DATASET CONTENT.

§ §

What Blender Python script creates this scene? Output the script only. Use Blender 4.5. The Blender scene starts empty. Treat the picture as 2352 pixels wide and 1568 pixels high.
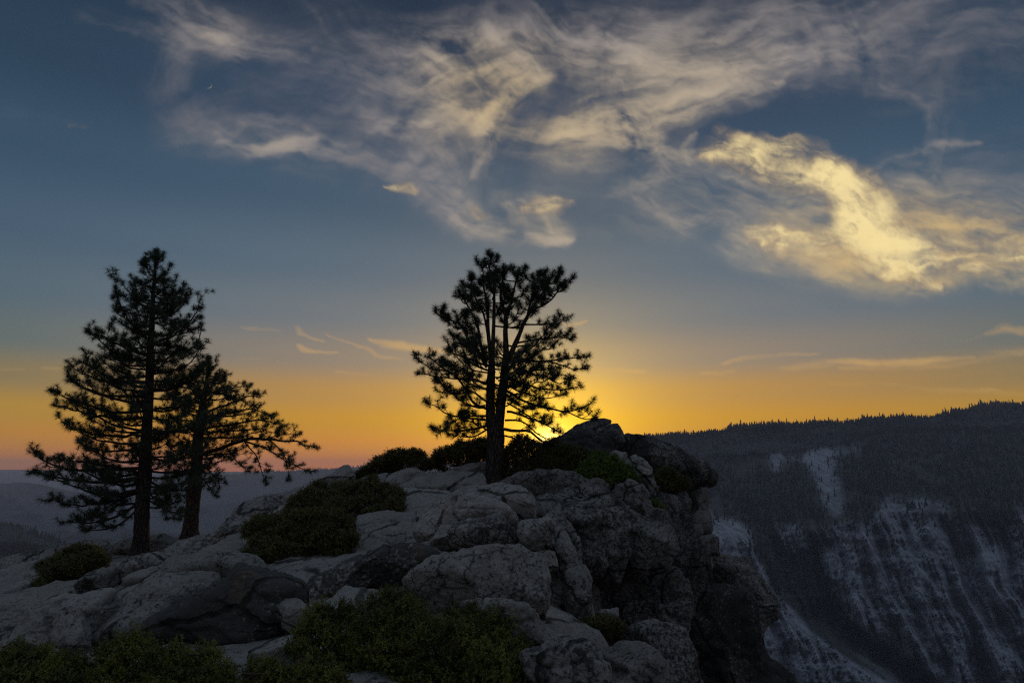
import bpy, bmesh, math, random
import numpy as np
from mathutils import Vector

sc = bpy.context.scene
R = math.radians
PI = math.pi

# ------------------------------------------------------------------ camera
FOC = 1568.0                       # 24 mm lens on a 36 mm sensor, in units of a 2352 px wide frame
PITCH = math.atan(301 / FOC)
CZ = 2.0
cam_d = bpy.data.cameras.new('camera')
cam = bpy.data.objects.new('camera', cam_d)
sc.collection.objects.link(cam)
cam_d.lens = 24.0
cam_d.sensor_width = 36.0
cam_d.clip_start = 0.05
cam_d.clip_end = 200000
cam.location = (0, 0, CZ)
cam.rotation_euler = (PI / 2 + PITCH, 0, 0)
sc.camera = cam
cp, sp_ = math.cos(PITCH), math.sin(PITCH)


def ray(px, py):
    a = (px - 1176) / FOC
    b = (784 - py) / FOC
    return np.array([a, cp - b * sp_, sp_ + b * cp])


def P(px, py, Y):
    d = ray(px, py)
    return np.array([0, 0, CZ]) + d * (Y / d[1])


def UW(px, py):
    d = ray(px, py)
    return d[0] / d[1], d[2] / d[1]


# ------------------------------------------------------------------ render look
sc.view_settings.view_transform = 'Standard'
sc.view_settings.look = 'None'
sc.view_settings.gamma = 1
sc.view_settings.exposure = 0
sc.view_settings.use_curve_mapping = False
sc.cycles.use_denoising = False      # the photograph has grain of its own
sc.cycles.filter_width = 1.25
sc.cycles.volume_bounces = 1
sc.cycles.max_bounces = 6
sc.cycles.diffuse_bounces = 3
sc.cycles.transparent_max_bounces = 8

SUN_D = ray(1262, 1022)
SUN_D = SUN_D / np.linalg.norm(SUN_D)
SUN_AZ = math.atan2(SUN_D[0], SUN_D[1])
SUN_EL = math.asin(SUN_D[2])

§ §

TASK PROMPT.
All the lines above are to be reproduced exactly, except the pictures.

EXERCISE RESPONSE.
What Blender Python script creates this scene? Output the script only. Use Blender 4.5. The Blender scene starts empty. Treat the picture as 2352 pixels wide and 1568 pixels high.
import bpy, bmesh, math, random
import numpy as np
from mathutils import Vector

sc = bpy.context.scene
R = math.radians
PI = math.pi

# ------------------------------------------------------------------ camera
FOC = 1568.0                       # 24 mm lens on a 36 mm sensor, in units of a 2352 px wide frame
PITCH = math.atan(301 / FOC)
CZ = 2.0
cam_d = bpy.data.cameras.new('camera')
cam = bpy.data.objects.new('camera', cam_d)
sc.collection.objects.link(cam)
cam_d.lens = 24.0
cam_d.sensor_width = 36.0
cam_d.clip_start = 0.05
cam_d.clip_end = 200000
cam.location = (0, 0, CZ)
cam.rotation_euler = (PI / 2 + PITCH, 0, 0)
sc.camera = cam
cp, sp_ = math.cos(PITCH), math.sin(PITCH)


def ray(px, py):
    a = (px - 1176) / FOC
    b = (784 - py) / FOC
    return np.array([a, cp - b * sp_, sp_ + b * cp])


def P(px, py, Y):
    d = ray(px, py)
    return np.array([0, 0, CZ]) + d * (Y / d[1])


def UW(px, py):
    d = ray(px, py)
    return d[0] / d[1], d[2] / d[1]


# ------------------------------------------------------------------ render look
sc.view_settings.view_transform = 'Standard'
sc.view_settings.look = 'None'
sc.view_settings.gamma = 1
sc.view_settings.exposure = 0
sc.view_settings.use_curve_mapping = False
sc.cycles.use_denoising = False      # the photograph has grain of its own
sc.cycles.filter_width = 1.25
sc.cycles.volume_bounces = 1
sc.cycles.max_bounces = 6
sc.cycles.diffuse_bounces = 3
sc.cycles.transparent_max_bounces = 8

SUN_D = ray(1262, 1022)
SUN_D = SUN_D / np.linalg.norm(SUN_D)
SUN_AZ = math.atan2(SUN_D[0], SUN_D[1])
SUN_EL = math.asin(SUN_D[2])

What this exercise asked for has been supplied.